### RECORDED INFORMATION ###

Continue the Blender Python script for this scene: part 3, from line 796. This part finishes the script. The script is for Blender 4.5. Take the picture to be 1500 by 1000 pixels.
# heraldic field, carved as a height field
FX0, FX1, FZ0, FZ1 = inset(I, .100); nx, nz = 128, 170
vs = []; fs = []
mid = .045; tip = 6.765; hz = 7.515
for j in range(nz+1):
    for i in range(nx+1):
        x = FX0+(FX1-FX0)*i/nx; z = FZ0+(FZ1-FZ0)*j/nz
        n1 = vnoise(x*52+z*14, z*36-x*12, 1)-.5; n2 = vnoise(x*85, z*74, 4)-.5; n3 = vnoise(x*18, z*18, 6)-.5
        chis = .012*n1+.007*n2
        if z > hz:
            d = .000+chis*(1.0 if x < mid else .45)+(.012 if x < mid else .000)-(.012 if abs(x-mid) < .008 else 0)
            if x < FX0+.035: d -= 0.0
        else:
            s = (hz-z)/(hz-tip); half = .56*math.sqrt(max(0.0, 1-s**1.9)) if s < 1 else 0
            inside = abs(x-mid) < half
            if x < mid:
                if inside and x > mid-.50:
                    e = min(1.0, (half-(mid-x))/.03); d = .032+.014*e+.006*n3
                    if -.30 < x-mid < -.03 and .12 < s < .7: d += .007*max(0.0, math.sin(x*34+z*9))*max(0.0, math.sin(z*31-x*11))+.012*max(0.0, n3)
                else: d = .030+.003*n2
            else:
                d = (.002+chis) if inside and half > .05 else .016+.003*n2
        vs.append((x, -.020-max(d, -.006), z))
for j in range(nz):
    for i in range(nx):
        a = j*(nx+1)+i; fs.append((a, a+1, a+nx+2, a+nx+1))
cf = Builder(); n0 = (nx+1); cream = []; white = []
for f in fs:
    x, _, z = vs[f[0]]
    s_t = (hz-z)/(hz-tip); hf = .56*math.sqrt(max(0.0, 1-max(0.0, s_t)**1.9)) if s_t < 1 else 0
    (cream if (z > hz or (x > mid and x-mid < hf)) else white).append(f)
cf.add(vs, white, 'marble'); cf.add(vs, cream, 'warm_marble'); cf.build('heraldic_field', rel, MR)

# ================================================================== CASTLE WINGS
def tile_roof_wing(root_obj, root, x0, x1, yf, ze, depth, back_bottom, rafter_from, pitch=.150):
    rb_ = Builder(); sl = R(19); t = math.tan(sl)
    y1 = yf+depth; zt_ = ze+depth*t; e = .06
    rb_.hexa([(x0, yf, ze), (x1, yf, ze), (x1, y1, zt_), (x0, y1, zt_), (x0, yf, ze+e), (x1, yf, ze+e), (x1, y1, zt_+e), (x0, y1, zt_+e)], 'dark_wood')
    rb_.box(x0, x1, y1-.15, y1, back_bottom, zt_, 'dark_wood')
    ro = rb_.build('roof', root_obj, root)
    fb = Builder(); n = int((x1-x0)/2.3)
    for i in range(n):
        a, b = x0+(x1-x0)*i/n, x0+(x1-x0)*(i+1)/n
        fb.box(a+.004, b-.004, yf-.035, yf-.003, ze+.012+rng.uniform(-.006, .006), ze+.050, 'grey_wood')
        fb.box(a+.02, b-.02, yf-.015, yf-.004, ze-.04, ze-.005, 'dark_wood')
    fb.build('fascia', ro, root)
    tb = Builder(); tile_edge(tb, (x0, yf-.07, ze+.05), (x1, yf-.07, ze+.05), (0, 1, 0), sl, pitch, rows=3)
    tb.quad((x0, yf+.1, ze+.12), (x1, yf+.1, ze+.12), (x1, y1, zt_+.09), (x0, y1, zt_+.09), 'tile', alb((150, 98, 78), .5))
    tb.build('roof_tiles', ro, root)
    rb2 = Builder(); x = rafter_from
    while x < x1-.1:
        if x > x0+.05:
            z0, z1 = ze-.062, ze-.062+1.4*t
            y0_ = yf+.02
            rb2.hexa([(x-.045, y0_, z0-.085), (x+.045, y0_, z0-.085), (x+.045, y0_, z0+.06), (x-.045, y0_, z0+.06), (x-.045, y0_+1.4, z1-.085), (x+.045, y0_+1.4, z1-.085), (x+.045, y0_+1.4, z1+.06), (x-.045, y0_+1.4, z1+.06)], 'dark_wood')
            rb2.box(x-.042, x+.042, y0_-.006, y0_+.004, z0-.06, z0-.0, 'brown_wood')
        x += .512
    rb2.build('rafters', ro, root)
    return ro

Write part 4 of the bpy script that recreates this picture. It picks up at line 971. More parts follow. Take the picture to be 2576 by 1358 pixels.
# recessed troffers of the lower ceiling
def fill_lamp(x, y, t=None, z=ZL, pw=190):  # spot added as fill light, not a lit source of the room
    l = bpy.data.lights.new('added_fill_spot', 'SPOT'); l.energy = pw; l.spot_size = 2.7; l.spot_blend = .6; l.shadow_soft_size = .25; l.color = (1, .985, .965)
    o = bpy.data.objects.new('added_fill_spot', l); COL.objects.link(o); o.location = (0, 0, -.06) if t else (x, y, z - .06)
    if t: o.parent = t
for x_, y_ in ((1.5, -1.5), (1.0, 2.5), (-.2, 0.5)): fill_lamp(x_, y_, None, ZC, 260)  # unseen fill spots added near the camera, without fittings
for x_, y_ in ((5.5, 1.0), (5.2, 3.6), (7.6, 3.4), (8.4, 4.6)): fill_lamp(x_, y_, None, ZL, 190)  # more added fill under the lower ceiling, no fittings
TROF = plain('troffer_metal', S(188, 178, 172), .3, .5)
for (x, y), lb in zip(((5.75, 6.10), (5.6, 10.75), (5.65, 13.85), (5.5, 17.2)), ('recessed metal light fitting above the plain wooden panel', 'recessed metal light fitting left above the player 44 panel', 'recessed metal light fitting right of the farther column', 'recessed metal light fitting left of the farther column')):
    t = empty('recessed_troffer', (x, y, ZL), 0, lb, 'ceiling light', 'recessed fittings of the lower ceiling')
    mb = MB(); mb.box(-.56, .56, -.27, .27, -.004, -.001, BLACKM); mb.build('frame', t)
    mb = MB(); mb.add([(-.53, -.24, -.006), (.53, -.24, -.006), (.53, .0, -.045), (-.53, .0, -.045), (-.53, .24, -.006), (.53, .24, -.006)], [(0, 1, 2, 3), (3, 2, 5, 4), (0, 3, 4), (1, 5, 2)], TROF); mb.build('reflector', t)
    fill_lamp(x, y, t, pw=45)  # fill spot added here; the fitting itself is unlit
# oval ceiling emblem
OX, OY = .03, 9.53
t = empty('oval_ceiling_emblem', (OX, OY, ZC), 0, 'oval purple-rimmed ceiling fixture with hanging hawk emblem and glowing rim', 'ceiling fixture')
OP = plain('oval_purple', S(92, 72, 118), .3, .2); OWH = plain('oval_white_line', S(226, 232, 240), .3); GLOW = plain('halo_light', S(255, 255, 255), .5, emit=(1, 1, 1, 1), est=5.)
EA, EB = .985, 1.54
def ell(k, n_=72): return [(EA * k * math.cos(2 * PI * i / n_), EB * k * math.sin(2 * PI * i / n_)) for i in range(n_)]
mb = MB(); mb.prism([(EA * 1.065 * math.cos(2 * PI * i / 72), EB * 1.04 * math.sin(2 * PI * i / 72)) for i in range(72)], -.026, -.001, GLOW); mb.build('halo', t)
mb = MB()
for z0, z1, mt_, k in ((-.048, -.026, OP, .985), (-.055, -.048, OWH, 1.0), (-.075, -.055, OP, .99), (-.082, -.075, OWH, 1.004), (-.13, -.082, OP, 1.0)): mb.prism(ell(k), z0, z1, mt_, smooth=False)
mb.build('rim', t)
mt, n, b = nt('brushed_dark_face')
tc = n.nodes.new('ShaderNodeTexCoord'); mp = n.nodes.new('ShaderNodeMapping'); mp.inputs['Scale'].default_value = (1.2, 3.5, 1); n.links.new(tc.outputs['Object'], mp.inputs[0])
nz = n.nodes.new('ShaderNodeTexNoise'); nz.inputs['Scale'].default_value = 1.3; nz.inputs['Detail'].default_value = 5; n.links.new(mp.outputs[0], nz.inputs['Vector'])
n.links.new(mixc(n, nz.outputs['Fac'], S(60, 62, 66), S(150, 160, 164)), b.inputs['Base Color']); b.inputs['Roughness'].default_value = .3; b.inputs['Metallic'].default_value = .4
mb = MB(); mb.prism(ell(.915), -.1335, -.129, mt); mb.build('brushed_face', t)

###

TASK GOAL: From the data, collect all lines where the string "this" appears.

THE SOLUTION:
Continue the Blender Python script for this scene: part 3, from line 796. This part finishes the script. The script is for Blender 4.5. Take the picture to be 1500 by 1000 pixels.
Write part 4 of the bpy script that recreates this picture. It picks up at line 971. More parts follow. Take the picture to be 2576 by 1358 pixels.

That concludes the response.